Indagado sobre o alto preço que o governo está pagando pelo apoio dos partidos da base e se a presidente Dilma está refém destes aliados, o deputado Danilo Forte (PMDB-CE) não concorda com esta visão. "Acho que não existe isso de refém. E a que preço você está se referindo? Compreendo que não há preço. A presidente colocou em pauta a austeridade na gestão do país e uma limpeza ética e com isto ela está inibindo as iniciativas indecorosas de gastos irregulares com recursos públicos," avalia.

Para Danilo Forte, "o ajuste fiscal e a redução dos investimentos reduziram a perspectiva de troca de favores menores". O contingenciamento de recursos foi analisado por um prisma totalmente diferente pelo deputado peemedebista Mauro Benevides, que diz entender a razão dos movimentos de revolta dentro da base aliada: "Alguns parlamentares se ressentem porque se sentem desprestigiados (sobre o contingenciamento de obras)".

Tanto Danilo Forte, como Mauro Benevides defendem que dentro do PMDB não há pressão sobre a presidente e que o partido é o principal aliado do governo. "Acredito que o PMDB sempre esteve consciente que ao longo do tempo sobretudo quando se promoveu a redemocratização do país, o partido sempre foi um sustentáculo da governabilidade.

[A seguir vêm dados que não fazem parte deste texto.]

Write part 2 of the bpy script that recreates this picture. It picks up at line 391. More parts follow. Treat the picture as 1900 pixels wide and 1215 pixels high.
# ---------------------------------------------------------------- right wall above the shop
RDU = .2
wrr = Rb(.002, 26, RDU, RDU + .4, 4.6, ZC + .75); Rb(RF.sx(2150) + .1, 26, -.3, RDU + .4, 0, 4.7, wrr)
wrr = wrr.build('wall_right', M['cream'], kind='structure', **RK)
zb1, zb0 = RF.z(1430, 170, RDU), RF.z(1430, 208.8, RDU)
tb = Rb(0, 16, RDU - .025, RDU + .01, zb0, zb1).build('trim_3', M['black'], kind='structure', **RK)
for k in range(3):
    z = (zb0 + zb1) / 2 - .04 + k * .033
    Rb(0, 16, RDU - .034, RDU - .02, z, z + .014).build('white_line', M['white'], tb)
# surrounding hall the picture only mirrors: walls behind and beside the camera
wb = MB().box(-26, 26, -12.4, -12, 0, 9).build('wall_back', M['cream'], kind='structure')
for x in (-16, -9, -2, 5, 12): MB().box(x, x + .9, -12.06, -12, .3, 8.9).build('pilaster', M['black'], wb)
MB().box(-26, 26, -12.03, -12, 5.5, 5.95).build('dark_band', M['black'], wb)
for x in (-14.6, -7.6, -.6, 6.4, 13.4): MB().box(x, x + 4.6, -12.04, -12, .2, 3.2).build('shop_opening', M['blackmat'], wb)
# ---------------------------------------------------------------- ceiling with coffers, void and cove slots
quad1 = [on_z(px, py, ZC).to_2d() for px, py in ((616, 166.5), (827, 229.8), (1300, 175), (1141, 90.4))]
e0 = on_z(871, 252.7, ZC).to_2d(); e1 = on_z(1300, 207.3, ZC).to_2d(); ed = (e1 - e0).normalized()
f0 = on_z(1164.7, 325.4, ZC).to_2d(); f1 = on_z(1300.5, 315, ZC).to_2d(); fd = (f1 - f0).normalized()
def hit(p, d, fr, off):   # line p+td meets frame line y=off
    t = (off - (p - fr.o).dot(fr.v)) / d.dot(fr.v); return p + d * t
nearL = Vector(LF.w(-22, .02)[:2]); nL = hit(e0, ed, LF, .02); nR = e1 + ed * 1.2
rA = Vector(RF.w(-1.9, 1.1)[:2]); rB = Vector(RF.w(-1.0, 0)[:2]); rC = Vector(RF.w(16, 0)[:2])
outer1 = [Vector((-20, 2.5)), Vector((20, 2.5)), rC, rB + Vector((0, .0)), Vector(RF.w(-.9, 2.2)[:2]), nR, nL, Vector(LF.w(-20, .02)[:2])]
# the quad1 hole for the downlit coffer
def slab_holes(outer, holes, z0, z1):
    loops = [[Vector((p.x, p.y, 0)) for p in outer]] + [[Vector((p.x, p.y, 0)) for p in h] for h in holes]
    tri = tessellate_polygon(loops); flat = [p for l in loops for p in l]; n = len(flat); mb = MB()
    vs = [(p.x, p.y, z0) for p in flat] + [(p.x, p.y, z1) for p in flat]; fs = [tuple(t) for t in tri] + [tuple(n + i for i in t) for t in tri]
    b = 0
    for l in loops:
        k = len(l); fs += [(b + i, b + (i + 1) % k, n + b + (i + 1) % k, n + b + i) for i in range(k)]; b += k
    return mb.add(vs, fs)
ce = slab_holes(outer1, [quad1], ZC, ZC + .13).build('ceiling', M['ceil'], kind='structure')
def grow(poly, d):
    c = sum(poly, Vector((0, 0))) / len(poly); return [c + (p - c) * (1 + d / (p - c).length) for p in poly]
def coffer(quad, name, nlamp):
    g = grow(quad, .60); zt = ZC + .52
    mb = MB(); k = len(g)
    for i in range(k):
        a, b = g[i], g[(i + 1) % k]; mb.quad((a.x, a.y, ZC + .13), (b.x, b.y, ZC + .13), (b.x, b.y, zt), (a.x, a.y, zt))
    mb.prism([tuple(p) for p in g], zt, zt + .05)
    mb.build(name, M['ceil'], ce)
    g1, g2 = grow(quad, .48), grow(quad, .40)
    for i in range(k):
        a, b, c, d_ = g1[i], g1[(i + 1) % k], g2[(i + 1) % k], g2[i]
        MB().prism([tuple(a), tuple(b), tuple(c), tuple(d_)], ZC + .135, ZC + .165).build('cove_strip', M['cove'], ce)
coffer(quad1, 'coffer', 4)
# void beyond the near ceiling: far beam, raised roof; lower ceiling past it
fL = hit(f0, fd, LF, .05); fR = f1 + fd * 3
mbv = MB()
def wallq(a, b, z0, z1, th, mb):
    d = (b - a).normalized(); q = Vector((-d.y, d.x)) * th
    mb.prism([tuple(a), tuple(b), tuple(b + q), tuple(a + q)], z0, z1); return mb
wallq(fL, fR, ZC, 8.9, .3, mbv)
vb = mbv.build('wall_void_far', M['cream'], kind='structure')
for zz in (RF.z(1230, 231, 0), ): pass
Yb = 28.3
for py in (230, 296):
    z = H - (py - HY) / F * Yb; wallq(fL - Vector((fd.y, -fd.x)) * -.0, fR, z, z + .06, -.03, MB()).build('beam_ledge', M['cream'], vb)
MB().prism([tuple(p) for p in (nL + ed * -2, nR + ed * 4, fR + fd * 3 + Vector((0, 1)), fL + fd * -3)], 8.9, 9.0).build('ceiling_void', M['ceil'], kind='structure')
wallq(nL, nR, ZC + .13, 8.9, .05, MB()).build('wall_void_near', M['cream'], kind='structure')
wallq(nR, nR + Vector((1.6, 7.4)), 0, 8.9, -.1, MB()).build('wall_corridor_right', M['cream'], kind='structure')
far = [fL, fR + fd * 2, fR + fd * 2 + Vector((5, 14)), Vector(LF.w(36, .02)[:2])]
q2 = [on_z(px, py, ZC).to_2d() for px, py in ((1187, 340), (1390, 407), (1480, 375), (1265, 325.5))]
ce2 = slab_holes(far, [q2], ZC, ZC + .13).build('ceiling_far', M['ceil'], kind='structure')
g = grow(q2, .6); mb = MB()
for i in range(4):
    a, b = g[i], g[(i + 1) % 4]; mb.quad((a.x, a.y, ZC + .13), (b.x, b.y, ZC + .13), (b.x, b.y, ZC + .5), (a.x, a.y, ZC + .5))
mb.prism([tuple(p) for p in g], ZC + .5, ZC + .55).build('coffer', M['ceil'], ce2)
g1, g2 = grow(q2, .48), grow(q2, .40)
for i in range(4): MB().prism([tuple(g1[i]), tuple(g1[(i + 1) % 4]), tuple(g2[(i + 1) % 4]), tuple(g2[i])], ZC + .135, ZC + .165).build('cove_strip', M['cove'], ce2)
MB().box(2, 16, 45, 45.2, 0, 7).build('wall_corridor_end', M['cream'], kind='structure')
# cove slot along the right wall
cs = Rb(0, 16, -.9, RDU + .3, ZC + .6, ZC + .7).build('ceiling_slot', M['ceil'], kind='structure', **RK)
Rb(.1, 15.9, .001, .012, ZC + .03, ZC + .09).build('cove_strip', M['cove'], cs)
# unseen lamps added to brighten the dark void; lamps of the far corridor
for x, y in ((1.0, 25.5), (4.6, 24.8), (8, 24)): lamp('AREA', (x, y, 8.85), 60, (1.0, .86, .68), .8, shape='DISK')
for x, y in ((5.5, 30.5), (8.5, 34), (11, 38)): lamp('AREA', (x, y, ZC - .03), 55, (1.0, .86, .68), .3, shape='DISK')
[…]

Se naquele ou noutro momento surge divergências entre o partido e setores do planalto isso é normal no sistema democrático".

Mas o indício mais evidente que tudo isso já foi ultrapassado é que na ultima terça, na residência do vice-presidente Michel Temer houve uma confraternização da bancada aliada com a presidente Dilma Rousseff, isso sinaliza para o entendimento e sobretudo para um apoio às políticas públicas que estão sendo colocadas em prática pelo governo petista.

Agendas da base
O vice-líder do governo na Câmara, o petista José Guimarães (CE), refuta veementemente que os partidos da base, incluindo o PT, estejam fazendo o governo Dilma refém de suas agendas pessoais, como a liberação de recursos e a concessão de cargos do segundo e do terceiro escalão.

"O governo tem sua agenda e precisa de apoio do Congresso para aprovar parte dela que depende de leis e emendas constitucionais. Mas o governo não está e nem deve ficar refém de ninguém, muito menos da base do governo. É uma interdição. Nós temos um sistema presidencialista dependente de uma relação congressual que não é uma relação programática. Essa é uma deformação do sistema político e eleitoral brasileiro. Você só corrigira essa deformação com uma radical reforma política", assevera.

Miséria
Ao afirmar nesta semana que "a verdadeira faxina, é a da miséria", a presidente da República, Dilma Rousseff colocou uma pedra em cima dos sonhos da oposição e de parte da sociedade de ver continuar, dentro do seu governo, a limpeza ética que vinha sendo promovida nos últimos dois meses com o afastamento de quatro ministros, três deles envolvidos em denúncias de irregularidades. Na avaliação da oposição, o abandono da causa da moralidade pública pode comprometer a governabilidade e manter uma gestão baseada no "toma lá, dá cá".

AVALIAÇÃO
Oposição critica troca de favores
Dilma Rousseff, quando reafirmou que a "faxina (ética) não é meta de governo" volta a acender o pavio da munição dos oposicionistas no Congresso, que retornam com força o discurso de que seu governo é refém dos partidos da base aliada. A oposição critica o método pouco democrático de trocar a liberação de recursos e a concessão de cargos pelo apoio e com isto garantir a governabilidade.

Nesta semana, até um aliado, governador do Ceará Cid Gomes (PSB) declarou publicamente que Dilma está nas mãos não só do PMDB, mas também do PT. A presidente, que desde o início do governo vinha tentando impor sua marca de austeridade fiscal e seriedade política, sem conchavos, agora sucumbe à força da necessidade de manter seu governo estável.

"Acho que combate-se o malfeito. Não se faz disso meta de governo. Faxina no meu governo é faxina contra a pobreza. É isso que é a faxina. O resto são ossos do ofício da Presidência. Se houver algum malfeito, eu tomarei providências", afirmou a presidente. As denúncias que ainda pesam contra o ministro do  Turismo, Pedro Novais, e das Cidades, Mário Negromonte, podem abalar a decisão da presidente de acabar com a "faxina" e acalmar os aliados.

Para o doutor em História Social e professor da Universidade de São Carlos, Marco Antônio Villa, nos últimos meses a sociedade construiu mitos em torno da atuação da presidente Dilma Rousseff, sempre em busca de um papel para a presidente, como sua marca pessoal e sem os ecos do seu antecessor, o ex-presidente Luiz Inácio Lula da Silva, diretamente responsável pela eleição de Dilma.

Villa classifica-a como "parceira e artífice" não de um governo de transição, mas sim de um governo de "transação".

"A presidente Dilma Rousseff foi transformada, da noite para o dia, em uma genial gestora pública. Falava-se que ela não aparecia em público porque priorizava o trabalho administrativo. Era uma devoradora de relatórios. Exigia o máximo dos seus ministros. Conhecia detalhadamente os principais projetos do país. Era tão diferente de Lula", destaca,

Segundo Villa, a fase "faxineira" durou menos do que o esperado. O doutor em História Social acredita que os partidos da base continuam mais preocupados com seus interesses paroquiais do que com a governabilidade. "Em meio à crise, os partidos continuaram exigindo cargos e favores. Sabiam que a apuração era para inglês ver. Trocavam-se os nomes mas não as práticas," avaliou.